Natural objects, or naturally-existing things on which humans have applied labor to collect, move, or improve, only are resources if people freely make that assessment for themselves, and the level of that valuation only can be seen when each person engages in a voluntary exchange to place a price on it. This price information can be seen by others, and both natural resources and human/monetary/temporal resources can be shifted accordingly.
When government orders people to pay, that process is negated. And PBS represents that negation of rights and a negation of the valuation process that respect for rights and market exchange foster.
But don’t ask Wasserman Schultz to leave you alone. She will not let you decide for yourself. In fact, Schultz eats our taxes while creating videos to push for MORE of our taxes being shoveled into PBS.
Despite a recent Newsbusters report showing yet another important facet of leftist PBS News bias, Wasserman Schultz thought it wise to show her ever-so-fortunate X followers a video of the South Florida PBS CEO Delores Fernandez Alonso, whose opening lines were virtually the same as Debbie’s (about “educating our children” and “warnings” about hurricanes) and then morphed into her claim that this is somehow jeopardized by the GOP wanting to cut “a few pennies” from the budget.
First, if it is “a few pennies”, then, based on her claim and logic, why should she worry? PBS could get “a few pennies” by running a bake-sale based on one of their myriad cooking shows.
Second, she claims that federal funding helps the people watching her video get “access to some of YOUR favorite shows…”
Which brings us back to the hubris and assumptive nature of the statist mind. How does she know what she claims? She cannot. And even if the federal tax-redistribution were to help some people see “their” favorite shows, that comes off the backs of others.

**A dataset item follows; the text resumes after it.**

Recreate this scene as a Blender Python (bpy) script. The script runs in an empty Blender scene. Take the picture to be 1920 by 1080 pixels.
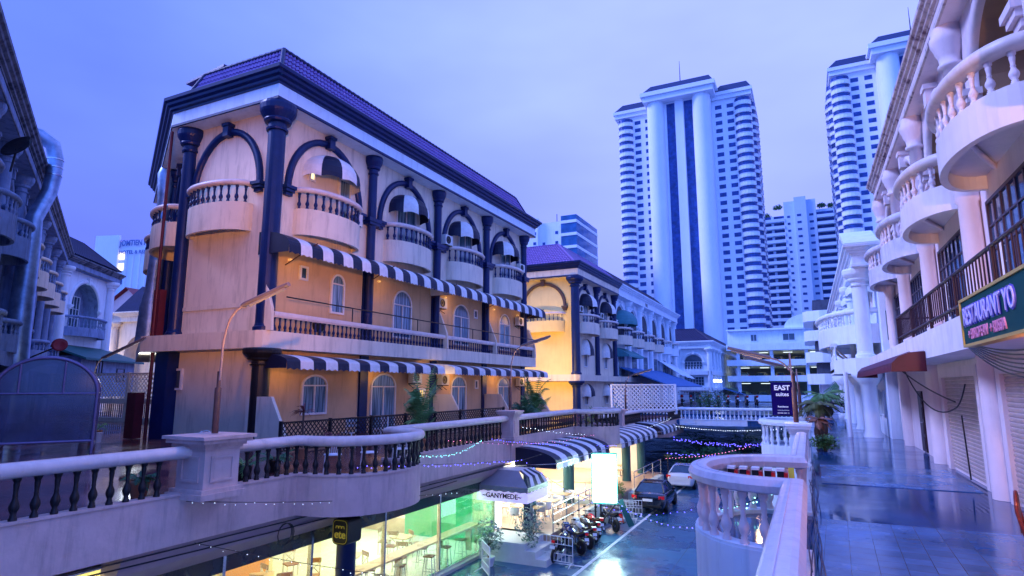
import bpy, bmesh, math, random
from mathutils import Vector, Matrix, noise
random.seed(7)
PI=math.pi
S=bpy.context.scene
COL=S.collection
# ---------------------------------------------------------------- camera, world, exposure
H=2.25
cd=bpy.data.cameras.new('camera'); cam=bpy.data.objects.new('camera',cd); COL.objects.link(cam)
cam.location=(0,0,H); cam.rotation_euler=(math.radians(90+9.29),0,math.radians(25.92))
cd.sensor_width=36; cd.lens=36*1131/1920; cd.clip_start=.05; cd.clip_end=3000
S.camera=cam
S.render.resolution_x=1024; S.render.resolution_y=576
S.view_settings.view_transform='Standard'; S.view_settings.look='None'
S.view_settings.exposure=0; S.view_settings.gamma=1
W=bpy.data.worlds.new('World'); S.world=W; W.use_nodes=True
nt=W.node_tree; nt.nodes.clear(); N=nt.nodes.new; L=nt.links.new
def mth(op,a,b=None,t=None,c=None):
    t=t or nt; n=t.nodes.new('ShaderNodeMath'); n.operation=op
    for i,v in enumerate((a,b,c)):
        if v is None: continue
        if isinstance(v,(int,float)): n.inputs[i].default_value=v
        else: t.links.new(v,n.inputs[i])
    return n.outputs[0]
def mixc(t,f,a,b,mode='MIX'):
    n=t.nodes.new('ShaderNodeMix'); n.data_type='RGBA'; n.blend_type=mode
    for i,v in ((0,f),(6,a),(7,b)):
        if isinstance(v,(int,float)): n.inputs[i].default_value=v
        elif isinstance(v,tuple): n.inputs[i].default_value=(*v,1)
        else: t.links.new(v,n.inputs[i])
    return n.outputs[2]
out=N('ShaderNodeOutputWorld'); bg=N('ShaderNodeBackground'); L(bg.outputs[0],out.inputs[0])
tc=N('ShaderNodeTexCoord'); sp=N('ShaderNodeSeparateXYZ'); L(tc.outputs['Generated'],sp.inputs[0])
sky=N('ShaderNodeTexSky'); sky.sky_type='NISHITA'; sky.sun_disc=False
sky.sun_elevation=math.radians(4); sky.sun_rotation=math.radians(248)
z=sp.outputs[2]
zr=N('ShaderNodeMapRange'); zr.inputs[1].default_value=0.0; zr.inputs[2].default_value=.55; L(z,zr.inputs[0])
xr=N('ShaderNodeMapRange'); xr.interpolation_type='SMOOTHSTEP'; xr.inputs[1].default_value=-.98; xr.inputs[2].default_value=-.1; L(sp.outputs[0],xr.inputs[0])
lowc=mixc(nt,xr.outputs[0],(.15,.17,1.0),(.23,.28,1.2))
highc=mixc(nt,xr.outputs[0],(.16,.31,1.5),(.48,.61,1.9))
base=mixc(nt,zr.outputs[0],lowc,highc)
mp=N('ShaderNodeMapping'); mp.inputs[3].default_value=(1,1,2.6); L(tc.outputs['Generated'],mp.inputs[0])
ns=N('ShaderNodeTexNoise'); ns.inputs['Scale'].default_value=1.7; ns.inputs['Detail'].default_value=4; ns.inputs['Roughness'].default_value=.5; L(mp.outputs[0],ns.inputs[0])
nr=N('ShaderNodeMapRange'); nr.inputs[1].default_value=.36; nr.inputs[2].default_value=.68; nr.inputs[3].default_value=.92; nr.inputs[4].default_value=1.22; L(ns.outputs[0],nr.inputs[0])
cl=N('ShaderNodeVectorMath'); cl.operation='SCALE'; L(base,cl.inputs[0]); L(nr.outputs[0],cl.inputs[3])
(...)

Finally, even if PBS were to change, even if it stumbled onto a bit more journalistic fairness, it's not ethical to use tax money on it, and the PBS failures already exist – a recent NewsBusters analysis:
“…tracked and labeled every guest that appeared on the News Hour over the first four months of Trump’s second term -- January 20, 2025 (Inauguration Day) through May 19, 2025 -- and found that liberal-Democratic leaning guests outnumbered conservative-Republican leaning guests by 173-41, a ratio of 4.2 to 1 (106 guests were rated either neutral or politically unrelated). That gap surpassed findings from an analogous MRC study conducted two years ago, which uncovered a ratio of 3.7 to 1.”
So, how about Ms. Wasserman Schultz stop insulting our intelligence and stop picking our pockets? How about she and Ms. Fenandez Alonso recognize that they have utterly no moral claim to tell us what to like or not like?
How about they abide by the U.S. Constitution, which doesn’t allow any of this pork spending?
It’s been a long time coming, but PBS might have to stand on its own. That is a good thing, and if people truly value it, they can show their preferences in the free market.
Of course, while brainwashing other people's children gets a pass, individual freedom is something Ms. Wasserman Schultz seems to despise.